Llegamos tarde, por lo que no pude beber nada antes. Fue todo muy serio y breve pero al menos lo pasamos bien con mi amigo Ace, que ya tocaba. Y luego hasta nos fuimos a descubrir la ciudad y todo.
Dejo mi relato a continuación:

EL ATAÚD
Resulta que estaba muerto pero no parecía preocuparle a nadie.
El tanatorio estaba atiborrado de gente. A muchos no los conocía y además sonreían y hablaban en voz alta como si estuvieran en un funeral irlandés; había en el ambiente un jolgorio generalizado difícil de entender.
El lugar era enorme, con un estilo barroco un tanto recargado y flores por doquier. Pese a que no había ningún símbolo religioso, pensé que no sería mala idea darme una vuelta y observar de cerca el panorama antes de proseguir mi camino.

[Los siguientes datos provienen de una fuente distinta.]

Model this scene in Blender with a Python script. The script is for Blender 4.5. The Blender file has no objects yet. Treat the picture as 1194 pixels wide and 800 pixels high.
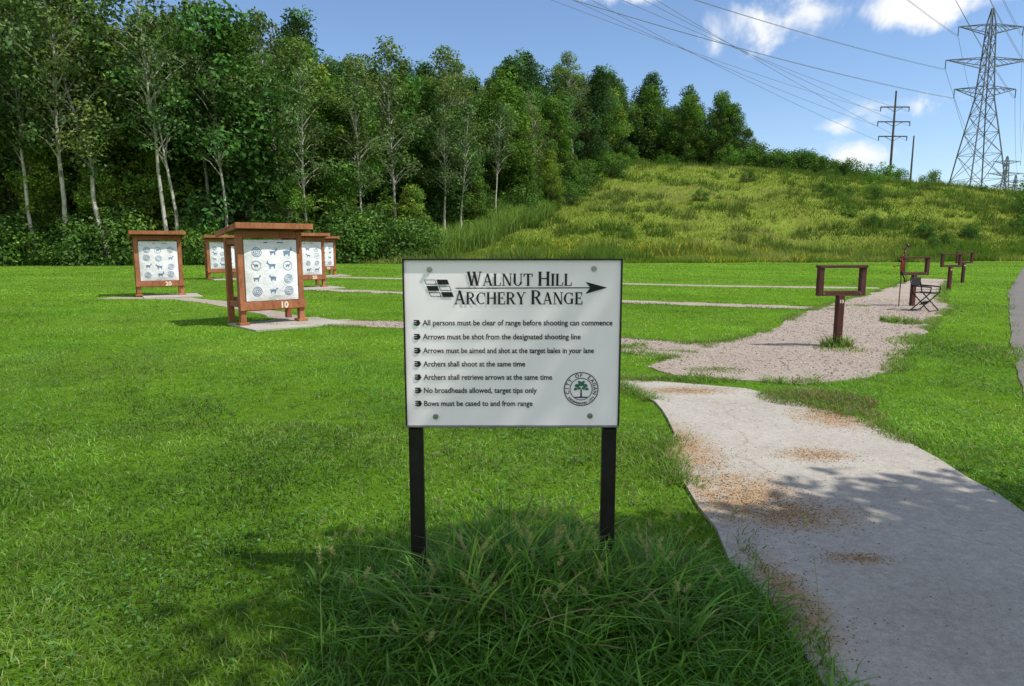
import bpy, math, random
import numpy as np
from mathutils import Vector, Matrix
rng = np.random.default_rng(7)
random.seed(7)
scene = bpy.context.scene
COL = scene.collection
PI = math.pi

# ------------------------------------------------------------------ materials
def newmat(name):
    m = bpy.data.materials.new(name); m.use_nodes = True
    nt = m.node_tree; nt.nodes.clear()
    out = nt.nodes.new('ShaderNodeOutputMaterial')
    return m, nt, out
def N(nt, typ, **kw):
    n = nt.nodes.new(typ)
    for k, v in kw.items(): setattr(n, k, v)
    return n
def noise(nt, vec, scale, detail=4, rough=0.6, dist=0.0):
    n = N(nt, 'ShaderNodeTexNoise'); n.inputs['Scale'].default_value = scale
    n.inputs['Detail'].default_value = detail; n.inputs['Roughness'].default_value = rough
    n.inputs['Distortion'].default_value = dist
    if vec is not None: nt.links.new(vec, n.inputs['Vector'])
    return n.outputs['Fac']
def ramp(nt, fac, stops):
    r = N(nt, 'ShaderNodeValToRGB')
    e = r.color_ramp.elements
    while len(e) < len(stops): e.new(0.5)
    for i, (p, c) in enumerate(stops):
        e[i].position = p; e[i].color = (*c, 1)
    nt.links.new(fac, r.inputs['Fac'])
    return r.outputs['Color']
def mixc(nt, fac, a, b, mode='MIX'):
    m = N(nt, 'ShaderNodeMix', data_type='RGBA', blend_type=mode)
    if isinstance(fac, (int, float)): m.inputs[0].default_value = fac
    else: nt.links.new(fac, m.inputs[0])
    for i, v in ((6, a), (7, b)):
        if isinstance(v, tuple): m.inputs[i].default_value = (*v, 1)
        else: nt.links.new(v, m.inputs[i])
    return m.outputs[2]
def principled(nt, out, color, rough=0.7, metal=0.0, spec=0.3, bump=None, bstr=0.3, bdist=0.01):
    p = N(nt, 'ShaderNodeBsdfPrincipled')
    if isinstance(color, tuple): p.inputs['Base Color'].default_value = (*color, 1)
    else: nt.links.new(color, p.inputs['Base Color'])
    p.inputs['Roughness'].default_value = rough
    p.inputs['Metallic'].default_value = metal
    p.inputs['Specular IOR Level'].default_value = spec
    if bump is not None:
        b = N(nt, 'ShaderNodeBump'); b.inputs['Strength'].default_value = bstr
        b.inputs['Distance'].default_value = bdist
        nt.links.new(bump, b.inputs['Height']); nt.links.new(b.outputs['Normal'], p.inputs['Normal'])
    nt.links.new(p.outputs[0], out.inputs['Surface'])
    return p
def objco(nt, scale=(1,1,1)):
    t = N(nt, 'ShaderNodeTexCoord'); m = N(nt, 'ShaderNodeMapping')
    m.inputs['Scale'].default_value = scale
    nt.links.new(t.outputs['Object'], m.inputs['Vector'])
    return m.outputs['Vector']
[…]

Mis amigos acudieron al entierro con poco tiempo de antelación. Con ellos no iba la cosa, sabían de mi generosidad. Mi mujer, que lucía un velo negro y un sencillo tocado de plumas, lloraba sin consuelo y se tambaleaba agarrada al ataúd, que aparecía cubierto con una bandera local dejando el suficiente espacio como para verme bien arregladito -con aspecto cerúleo, eso sí. Me sentí aliviado.
Al otro lado, en la entrada, los de la funeraria repartían recordatorios con aire distraído y trajes de tonos claros. A poca distancia, mis hermanos les observaban con desdén, atentos a cualquier posible maniobra mientras mis dos socios, dos tipos con los que hacía barbacoas y salía en bicicleta los domingos, discutían sobre cómo recoger los pedazos de la exitosa multinacional que, con mi fallecimiento, había dejado de ser un triunvirato; apartados, en el fondo de la sala, urdían su complot sin esconder una evidente agitación que haría palidecer al mismísimo César.
Dentro de la algarabía general, una figura aislada destacaba sobre las demás por su discreción. Todos querían su parte del pastel menos él, que permanecía impertérrito, ajeno a la inquietud de los conjurados. Me deslicé con cuidado por si percibía mi presencia; desanimado, decidí acabar con mi excursión poco después. Era la única persona a la que siempre temí, la única a la que dejé fuera del testamento pese a darme la vida primero y quitármela de improviso después.